WRITTEN REQUEST:
Reproduce the lines below exactly, from the one containing "What Blender Python" through the one containing "lo = bpy.data.objects.new('lamp_light', ld);", both included. Leave out any pictures.

[begin INPUT ROWS]

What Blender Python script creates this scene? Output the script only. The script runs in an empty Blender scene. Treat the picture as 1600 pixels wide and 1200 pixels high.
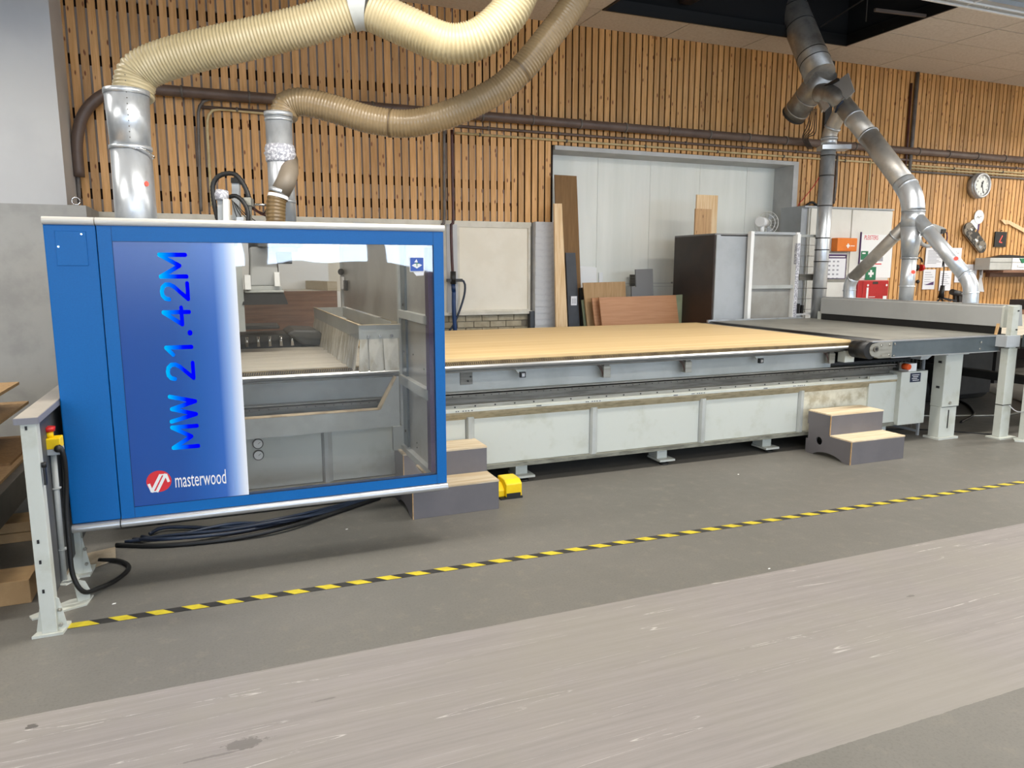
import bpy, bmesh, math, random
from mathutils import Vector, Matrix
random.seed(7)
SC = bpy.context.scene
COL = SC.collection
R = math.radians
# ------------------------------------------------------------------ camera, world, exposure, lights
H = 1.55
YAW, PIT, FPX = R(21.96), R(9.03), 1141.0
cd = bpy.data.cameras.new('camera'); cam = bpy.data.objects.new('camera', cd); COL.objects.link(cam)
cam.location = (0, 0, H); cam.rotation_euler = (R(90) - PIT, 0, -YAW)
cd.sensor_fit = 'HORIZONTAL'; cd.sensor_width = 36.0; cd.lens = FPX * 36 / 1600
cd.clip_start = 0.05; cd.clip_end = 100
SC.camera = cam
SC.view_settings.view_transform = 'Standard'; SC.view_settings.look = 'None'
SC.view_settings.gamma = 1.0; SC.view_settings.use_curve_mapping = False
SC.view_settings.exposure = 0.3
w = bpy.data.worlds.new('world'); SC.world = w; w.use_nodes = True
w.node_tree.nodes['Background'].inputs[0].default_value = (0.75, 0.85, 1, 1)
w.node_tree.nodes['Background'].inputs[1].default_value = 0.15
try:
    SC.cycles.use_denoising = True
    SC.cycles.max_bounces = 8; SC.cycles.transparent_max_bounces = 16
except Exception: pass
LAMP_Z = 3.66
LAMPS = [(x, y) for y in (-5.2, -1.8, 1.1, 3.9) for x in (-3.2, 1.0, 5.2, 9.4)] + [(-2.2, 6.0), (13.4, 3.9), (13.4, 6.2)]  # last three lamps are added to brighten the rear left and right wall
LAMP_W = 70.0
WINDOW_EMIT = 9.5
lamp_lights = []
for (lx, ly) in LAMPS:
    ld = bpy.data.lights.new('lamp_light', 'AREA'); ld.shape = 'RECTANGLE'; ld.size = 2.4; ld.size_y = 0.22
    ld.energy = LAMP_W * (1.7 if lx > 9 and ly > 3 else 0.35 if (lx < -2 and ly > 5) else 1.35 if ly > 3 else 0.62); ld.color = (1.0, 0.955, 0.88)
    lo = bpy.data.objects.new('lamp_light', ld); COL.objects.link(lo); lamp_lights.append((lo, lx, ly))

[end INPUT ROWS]
[begin INPUT ROWS]

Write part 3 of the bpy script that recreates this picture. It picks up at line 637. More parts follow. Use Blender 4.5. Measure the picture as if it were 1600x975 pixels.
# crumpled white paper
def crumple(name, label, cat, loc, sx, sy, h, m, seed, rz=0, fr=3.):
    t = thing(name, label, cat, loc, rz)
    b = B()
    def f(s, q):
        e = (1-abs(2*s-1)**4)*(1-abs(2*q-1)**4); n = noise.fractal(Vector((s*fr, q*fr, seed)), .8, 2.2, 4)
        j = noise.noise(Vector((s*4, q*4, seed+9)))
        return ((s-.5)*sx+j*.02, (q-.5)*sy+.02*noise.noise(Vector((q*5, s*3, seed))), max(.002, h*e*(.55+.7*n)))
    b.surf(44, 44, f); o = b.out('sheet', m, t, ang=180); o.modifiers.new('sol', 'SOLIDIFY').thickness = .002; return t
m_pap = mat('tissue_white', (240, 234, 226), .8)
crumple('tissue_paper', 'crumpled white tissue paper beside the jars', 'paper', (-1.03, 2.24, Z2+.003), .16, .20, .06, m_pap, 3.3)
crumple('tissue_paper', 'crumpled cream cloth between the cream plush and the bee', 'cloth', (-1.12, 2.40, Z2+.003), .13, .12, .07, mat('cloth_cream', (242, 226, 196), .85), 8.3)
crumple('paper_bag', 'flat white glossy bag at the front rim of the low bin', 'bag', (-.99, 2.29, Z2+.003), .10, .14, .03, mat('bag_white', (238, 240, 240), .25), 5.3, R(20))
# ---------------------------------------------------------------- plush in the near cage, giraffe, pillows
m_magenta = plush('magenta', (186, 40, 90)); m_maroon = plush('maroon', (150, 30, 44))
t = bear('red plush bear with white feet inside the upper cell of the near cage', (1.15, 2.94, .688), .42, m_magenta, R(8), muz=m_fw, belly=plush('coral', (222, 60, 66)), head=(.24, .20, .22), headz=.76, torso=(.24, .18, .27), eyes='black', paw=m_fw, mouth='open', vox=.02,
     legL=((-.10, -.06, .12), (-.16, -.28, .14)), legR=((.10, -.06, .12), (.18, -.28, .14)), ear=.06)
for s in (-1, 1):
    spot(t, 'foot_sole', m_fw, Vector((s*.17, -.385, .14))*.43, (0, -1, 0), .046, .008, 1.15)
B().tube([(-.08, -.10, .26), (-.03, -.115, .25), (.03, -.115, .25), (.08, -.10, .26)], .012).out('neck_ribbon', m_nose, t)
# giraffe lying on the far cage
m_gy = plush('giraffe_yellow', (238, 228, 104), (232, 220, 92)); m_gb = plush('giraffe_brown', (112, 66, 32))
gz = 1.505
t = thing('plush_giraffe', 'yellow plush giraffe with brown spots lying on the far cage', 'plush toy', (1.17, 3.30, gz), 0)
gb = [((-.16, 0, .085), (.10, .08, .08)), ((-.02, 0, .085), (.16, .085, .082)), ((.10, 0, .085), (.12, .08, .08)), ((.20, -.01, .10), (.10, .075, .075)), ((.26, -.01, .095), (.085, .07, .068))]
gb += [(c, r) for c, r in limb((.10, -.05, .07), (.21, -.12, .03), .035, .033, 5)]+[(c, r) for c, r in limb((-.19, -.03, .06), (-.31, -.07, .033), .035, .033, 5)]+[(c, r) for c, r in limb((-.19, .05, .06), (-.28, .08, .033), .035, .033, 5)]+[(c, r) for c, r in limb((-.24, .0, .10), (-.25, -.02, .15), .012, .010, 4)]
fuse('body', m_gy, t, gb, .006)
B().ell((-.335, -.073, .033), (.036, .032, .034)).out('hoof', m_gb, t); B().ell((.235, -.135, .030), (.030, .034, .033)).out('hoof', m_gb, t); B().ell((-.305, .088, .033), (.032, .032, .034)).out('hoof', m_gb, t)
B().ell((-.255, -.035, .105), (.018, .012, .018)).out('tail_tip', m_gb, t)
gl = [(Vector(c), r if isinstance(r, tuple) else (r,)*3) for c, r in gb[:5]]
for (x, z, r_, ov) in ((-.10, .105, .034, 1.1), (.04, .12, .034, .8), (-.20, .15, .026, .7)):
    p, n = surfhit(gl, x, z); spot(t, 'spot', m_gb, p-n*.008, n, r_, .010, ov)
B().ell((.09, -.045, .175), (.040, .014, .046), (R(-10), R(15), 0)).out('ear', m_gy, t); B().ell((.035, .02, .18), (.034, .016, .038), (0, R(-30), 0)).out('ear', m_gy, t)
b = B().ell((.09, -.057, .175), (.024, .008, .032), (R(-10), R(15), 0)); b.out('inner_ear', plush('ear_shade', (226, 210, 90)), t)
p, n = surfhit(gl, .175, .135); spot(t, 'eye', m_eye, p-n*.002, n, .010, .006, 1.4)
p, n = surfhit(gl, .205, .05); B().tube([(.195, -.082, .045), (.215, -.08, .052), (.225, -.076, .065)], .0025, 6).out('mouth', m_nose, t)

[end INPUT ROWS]

FINAL RESULT:
What Blender Python script creates this scene? Output the script only. The script runs in an empty Blender scene. Treat the picture as 1600 pixels wide and 1200 pixels high.
import bpy, bmesh, math, random
from mathutils import Vector, Matrix
random.seed(7)
SC = bpy.context.scene
COL = SC.collection
R = math.radians
# ------------------------------------------------------------------ camera, world, exposure, lights
H = 1.55
YAW, PIT, FPX = R(21.96), R(9.03), 1141.0
cd = bpy.data.cameras.new('camera'); cam = bpy.data.objects.new('camera', cd); COL.objects.link(cam)
cam.location = (0, 0, H); cam.rotation_euler = (R(90) - PIT, 0, -YAW)
cd.sensor_fit = 'HORIZONTAL'; cd.sensor_width = 36.0; cd.lens = FPX * 36 / 1600
cd.clip_start = 0.05; cd.clip_end = 100
SC.camera = cam
SC.view_settings.view_transform = 'Standard'; SC.view_settings.look = 'None'
SC.view_settings.gamma = 1.0; SC.view_settings.use_curve_mapping = False
SC.view_settings.exposure = 0.3
w = bpy.data.worlds.new('world'); SC.world = w; w.use_nodes = True
w.node_tree.nodes['Background'].inputs[0].default_value = (0.75, 0.85, 1, 1)
w.node_tree.nodes['Background'].inputs[1].default_value = 0.15
try:
    SC.cycles.use_denoising = True
    SC.cycles.max_bounces = 8; SC.cycles.transparent_max_bounces = 16
except Exception: pass
LAMP_Z = 3.66
LAMPS = [(x, y) for y in (-5.2, -1.8, 1.1, 3.9) for x in (-3.2, 1.0, 5.2, 9.4)] + [(-2.2, 6.0), (13.4, 3.9), (13.4, 6.2)]  # last three lamps are added to brighten the rear left and right wall
LAMP_W = 70.0
WINDOW_EMIT = 9.5
lamp_lights = []
for (lx, ly) in LAMPS:
    ld = bpy.data.lights.new('lamp_light', 'AREA'); ld.shape = 'RECTANGLE'; ld.size = 2.4; ld.size_y = 0.22
    ld.energy = LAMP_W * (1.7 if lx > 9 and ly > 3 else 0.35 if (lx < -2 and ly > 5) else 1.35 if ly > 3 else 0.62); ld.color = (1.0, 0.955, 0.88)
    lo = bpy.data.objects.new('lamp_light', ld); COL.objects.link(lo); lamp_lights.append((lo, lx, ly))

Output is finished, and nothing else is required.